Exercise:
Return all of the data exactly as given.

Source material:
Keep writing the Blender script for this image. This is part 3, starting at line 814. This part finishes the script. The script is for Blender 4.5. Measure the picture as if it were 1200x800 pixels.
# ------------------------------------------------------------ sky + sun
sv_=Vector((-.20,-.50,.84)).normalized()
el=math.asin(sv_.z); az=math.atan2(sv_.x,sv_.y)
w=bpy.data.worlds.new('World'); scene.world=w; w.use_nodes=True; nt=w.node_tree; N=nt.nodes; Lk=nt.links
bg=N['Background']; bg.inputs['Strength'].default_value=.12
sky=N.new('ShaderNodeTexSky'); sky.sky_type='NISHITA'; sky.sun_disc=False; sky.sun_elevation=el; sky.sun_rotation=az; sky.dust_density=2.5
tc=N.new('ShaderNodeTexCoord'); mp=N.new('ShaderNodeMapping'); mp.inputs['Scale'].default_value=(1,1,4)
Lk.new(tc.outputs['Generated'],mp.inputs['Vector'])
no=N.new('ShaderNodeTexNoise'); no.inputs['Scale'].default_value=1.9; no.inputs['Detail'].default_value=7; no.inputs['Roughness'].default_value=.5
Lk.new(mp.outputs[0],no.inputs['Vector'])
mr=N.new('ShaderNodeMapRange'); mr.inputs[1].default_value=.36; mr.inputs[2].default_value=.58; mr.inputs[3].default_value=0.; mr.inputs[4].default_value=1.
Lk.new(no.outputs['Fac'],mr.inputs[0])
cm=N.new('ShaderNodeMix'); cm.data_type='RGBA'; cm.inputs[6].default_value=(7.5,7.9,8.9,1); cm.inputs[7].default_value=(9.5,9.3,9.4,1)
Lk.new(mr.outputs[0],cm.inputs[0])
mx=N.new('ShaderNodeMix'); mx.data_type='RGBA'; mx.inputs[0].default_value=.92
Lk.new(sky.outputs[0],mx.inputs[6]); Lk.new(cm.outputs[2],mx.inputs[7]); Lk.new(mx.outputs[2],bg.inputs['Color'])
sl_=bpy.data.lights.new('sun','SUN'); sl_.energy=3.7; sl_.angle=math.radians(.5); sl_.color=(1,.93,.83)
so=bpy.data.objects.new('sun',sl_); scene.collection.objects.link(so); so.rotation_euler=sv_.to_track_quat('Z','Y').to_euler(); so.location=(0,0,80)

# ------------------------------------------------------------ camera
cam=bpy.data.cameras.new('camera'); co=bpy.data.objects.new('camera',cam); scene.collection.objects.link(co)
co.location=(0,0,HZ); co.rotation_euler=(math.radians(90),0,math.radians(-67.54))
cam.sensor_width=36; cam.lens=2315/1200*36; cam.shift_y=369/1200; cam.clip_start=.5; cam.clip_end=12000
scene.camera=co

Correct result:
Keep writing the Blender script for this image. This is part 3, starting at line 814. This part finishes the script. The script is for Blender 4.5. Measure the picture as if it were 1200x800 pixels.
# ------------------------------------------------------------ sky + sun
sv_=Vector((-.20,-.50,.84)).normalized()
el=math.asin(sv_.z); az=math.atan2(sv_.x,sv_.y)
w=bpy.data.worlds.new('World'); scene.world=w; w.use_nodes=True; nt=w.node_tree; N=nt.nodes; Lk=nt.links
bg=N['Background']; bg.inputs['Strength'].default_value=.12
sky=N.new('ShaderNodeTexSky'); sky.sky_type='NISHITA'; sky.sun_disc=False; sky.sun_elevation=el; sky.sun_rotation=az; sky.dust_density=2.5
tc=N.new('ShaderNodeTexCoord'); mp=N.new('ShaderNodeMapping'); mp.inputs['Scale'].default_value=(1,1,4)
Lk.new(tc.outputs['Generated'],mp.inputs['Vector'])
no=N.new('ShaderNodeTexNoise'); no.inputs['Scale'].default_value=1.9; no.inputs['Detail'].default_value=7; no.inputs['Roughness'].default_value=.5
Lk.new(mp.outputs[0],no.inputs['Vector'])
mr=N.new('ShaderNodeMapRange'); mr.inputs[1].default_value=.36; mr.inputs[2].default_value=.58; mr.inputs[3].default_value=0.; mr.inputs[4].default_value=1.
Lk.new(no.outputs['Fac'],mr.inputs[0])
cm=N.new('ShaderNodeMix'); cm.data_type='RGBA'; cm.inputs[6].default_value=(7.5,7.9,8.9,1); cm.inputs[7].default_value=(9.5,9.3,9.4,1)
Lk.new(mr.outputs[0],cm.inputs[0])
mx=N.new('ShaderNodeMix'); mx.data_type='RGBA'; mx.inputs[0].default_value=.92
Lk.new(sky.outputs[0],mx.inputs[6]); Lk.new(cm.outputs[2],mx.inputs[7]); Lk.new(mx.outputs[2],bg.inputs['Color'])
sl_=bpy.data.lights.new('sun','SUN'); sl_.energy=3.7; sl_.angle=math.radians(.5); sl_.color=(1,.93,.83)
so=bpy.data.objects.new('sun',sl_); scene.collection.objects.link(so); so.rotation_euler=sv_.to_track_quat('Z','Y').to_euler(); so.location=(0,0,80)

# ------------------------------------------------------------ camera
cam=bpy.data.cameras.new('camera'); co=bpy.data.objects.new('camera',cam); scene.collection.objects.link(co)
co.location=(0,0,HZ); co.rotation_euler=(math.radians(90),0,math.radians(-67.54))
cam.sensor_width=36; cam.lens=2315/1200*36; cam.shift_y=369/1200; cam.clip_start=.5; cam.clip_end=12000
scene.camera=co